> TASK INPUTS:
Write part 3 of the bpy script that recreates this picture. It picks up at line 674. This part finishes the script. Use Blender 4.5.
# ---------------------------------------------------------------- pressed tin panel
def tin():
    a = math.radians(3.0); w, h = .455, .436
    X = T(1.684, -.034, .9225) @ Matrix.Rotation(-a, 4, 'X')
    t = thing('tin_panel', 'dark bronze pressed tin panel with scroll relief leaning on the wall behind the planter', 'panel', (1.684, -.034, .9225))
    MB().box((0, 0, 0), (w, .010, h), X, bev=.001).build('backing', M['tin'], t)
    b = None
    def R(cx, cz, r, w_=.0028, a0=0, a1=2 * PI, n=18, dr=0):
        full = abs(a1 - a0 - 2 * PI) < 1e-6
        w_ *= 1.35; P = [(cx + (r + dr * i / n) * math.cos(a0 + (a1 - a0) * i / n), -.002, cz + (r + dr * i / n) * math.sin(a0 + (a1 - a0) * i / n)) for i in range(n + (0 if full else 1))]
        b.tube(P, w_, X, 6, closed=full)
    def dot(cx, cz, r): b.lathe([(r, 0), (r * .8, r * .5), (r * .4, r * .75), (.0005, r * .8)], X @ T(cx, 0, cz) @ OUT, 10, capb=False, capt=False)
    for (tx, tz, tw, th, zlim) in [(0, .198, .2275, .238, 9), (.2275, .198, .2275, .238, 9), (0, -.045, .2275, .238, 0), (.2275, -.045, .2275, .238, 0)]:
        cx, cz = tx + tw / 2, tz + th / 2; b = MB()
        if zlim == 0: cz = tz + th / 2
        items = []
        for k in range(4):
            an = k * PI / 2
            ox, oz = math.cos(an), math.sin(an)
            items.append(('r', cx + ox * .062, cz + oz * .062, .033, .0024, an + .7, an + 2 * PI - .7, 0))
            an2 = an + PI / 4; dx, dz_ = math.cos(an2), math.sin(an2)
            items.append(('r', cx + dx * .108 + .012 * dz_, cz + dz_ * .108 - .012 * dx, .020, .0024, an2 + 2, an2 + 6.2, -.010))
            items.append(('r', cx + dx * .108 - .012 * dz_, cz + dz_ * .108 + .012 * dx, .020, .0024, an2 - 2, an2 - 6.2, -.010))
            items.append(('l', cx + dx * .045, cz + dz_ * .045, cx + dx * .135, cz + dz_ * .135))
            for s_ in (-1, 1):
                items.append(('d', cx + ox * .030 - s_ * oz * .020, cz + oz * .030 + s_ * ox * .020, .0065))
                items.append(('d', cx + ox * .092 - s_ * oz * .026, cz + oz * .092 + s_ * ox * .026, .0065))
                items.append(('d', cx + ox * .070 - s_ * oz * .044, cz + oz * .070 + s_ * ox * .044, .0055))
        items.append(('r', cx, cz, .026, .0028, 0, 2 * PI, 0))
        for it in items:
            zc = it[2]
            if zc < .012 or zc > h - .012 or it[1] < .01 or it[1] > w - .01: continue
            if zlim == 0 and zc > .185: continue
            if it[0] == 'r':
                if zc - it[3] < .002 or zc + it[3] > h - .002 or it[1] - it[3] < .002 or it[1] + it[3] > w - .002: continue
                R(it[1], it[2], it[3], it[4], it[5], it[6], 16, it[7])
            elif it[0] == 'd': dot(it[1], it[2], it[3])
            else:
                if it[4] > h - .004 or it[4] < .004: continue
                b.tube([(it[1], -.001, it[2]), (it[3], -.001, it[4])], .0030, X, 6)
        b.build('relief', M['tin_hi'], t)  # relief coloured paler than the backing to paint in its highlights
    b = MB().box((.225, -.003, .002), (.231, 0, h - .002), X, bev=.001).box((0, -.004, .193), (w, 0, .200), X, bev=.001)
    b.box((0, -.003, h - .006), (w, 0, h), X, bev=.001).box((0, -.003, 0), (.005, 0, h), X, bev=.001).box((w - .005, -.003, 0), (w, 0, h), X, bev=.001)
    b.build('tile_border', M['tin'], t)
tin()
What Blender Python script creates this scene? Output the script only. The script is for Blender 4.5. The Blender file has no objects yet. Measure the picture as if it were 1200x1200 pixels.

> EXERCISE INSTRUCTIONS:
Copy all the entries verbatim.

> ANSWER TO THIS EXERCISE:
Write part 3 of the bpy script that recreates this picture. It picks up at line 674. This part finishes the script. Use Blender 4.5.
# ---------------------------------------------------------------- pressed tin panel
def tin():
    a = math.radians(3.0); w, h = .455, .436
    X = T(1.684, -.034, .9225) @ Matrix.Rotation(-a, 4, 'X')
    t = thing('tin_panel', 'dark bronze pressed tin panel with scroll relief leaning on the wall behind the planter', 'panel', (1.684, -.034, .9225))
    MB().box((0, 0, 0), (w, .010, h), X, bev=.001).build('backing', M['tin'], t)
    b = None
    def R(cx, cz, r, w_=.0028, a0=0, a1=2 * PI, n=18, dr=0):
        full = abs(a1 - a0 - 2 * PI) < 1e-6
        w_ *= 1.35; P = [(cx + (r + dr * i / n) * math.cos(a0 + (a1 - a0) * i / n), -.002, cz + (r + dr * i / n) * math.sin(a0 + (a1 - a0) * i / n)) for i in range(n + (0 if full else 1))]
        b.tube(P, w_, X, 6, closed=full)
    def dot(cx, cz, r): b.lathe([(r, 0), (r * .8, r * .5), (r * .4, r * .75), (.0005, r * .8)], X @ T(cx, 0, cz) @ OUT, 10, capb=False, capt=False)
    for (tx, tz, tw, th, zlim) in [(0, .198, .2275, .238, 9), (.2275, .198, .2275, .238, 9), (0, -.045, .2275, .238, 0), (.2275, -.045, .2275, .238, 0)]:
        cx, cz = tx + tw / 2, tz + th / 2; b = MB()
        if zlim == 0: cz = tz + th / 2
        items = []
        for k in range(4):
            an = k * PI / 2
            ox, oz = math.cos(an), math.sin(an)
            items.append(('r', cx + ox * .062, cz + oz * .062, .033, .0024, an + .7, an + 2 * PI - .7, 0))
            an2 = an + PI / 4; dx, dz_ = math.cos(an2), math.sin(an2)
            items.append(('r', cx + dx * .108 + .012 * dz_, cz + dz_ * .108 - .012 * dx, .020, .0024, an2 + 2, an2 + 6.2, -.010))
            items.append(('r', cx + dx * .108 - .012 * dz_, cz + dz_ * .108 + .012 * dx, .020, .0024, an2 - 2, an2 - 6.2, -.010))
            items.append(('l', cx + dx * .045, cz + dz_ * .045, cx + dx * .135, cz + dz_ * .135))
            for s_ in (-1, 1):
                items.append(('d', cx + ox * .030 - s_ * oz * .020, cz + oz * .030 + s_ * ox * .020, .0065))
                items.append(('d', cx + ox * .092 - s_ * oz * .026, cz + oz * .092 + s_ * ox * .026, .0065))
                items.append(('d', cx + ox * .070 - s_ * oz * .044, cz + oz * .070 + s_ * ox * .044, .0055))
        items.append(('r', cx, cz, .026, .0028, 0, 2 * PI, 0))
        for it in items:
            zc = it[2]
            if zc < .012 or zc > h - .012 or it[1] < .01 or it[1] > w - .01: continue
            if zlim == 0 and zc > .185: continue
            if it[0] == 'r':
                if zc - it[3] < .002 or zc + it[3] > h - .002 or it[1] - it[3] < .002 or it[1] + it[3] > w - .002: continue
                R(it[1], it[2], it[3], it[4], it[5], it[6], 16, it[7])
            elif it[0] == 'd': dot(it[1], it[2], it[3])
            else:
                if it[4] > h - .004 or it[4] < .004: continue
                b.tube([(it[1], -.001, it[2]), (it[3], -.001, it[4])], .0030, X, 6)
        b.build('relief', M['tin_hi'], t)  # relief coloured paler than the backing to paint in its highlights
    b = MB().box((.225, -.003, .002), (.231, 0, h - .002), X, bev=.001).box((0, -.004, .193), (w, 0, .200), X, bev=.001)
    b.box((0, -.003, h - .006), (w, 0, h), X, bev=.001).box((0, -.003, 0), (.005, 0, h), X, bev=.001).box((w - .005, -.003, 0), (w, 0, h), X, bev=.001)
    b.build('tile_border', M['tin'], t)
tin()
What Blender Python script creates this scene? Output the script only. The script is for Blender 4.5. The Blender file has no objects yet. Measure the picture as if it were 1200x1200 pixels.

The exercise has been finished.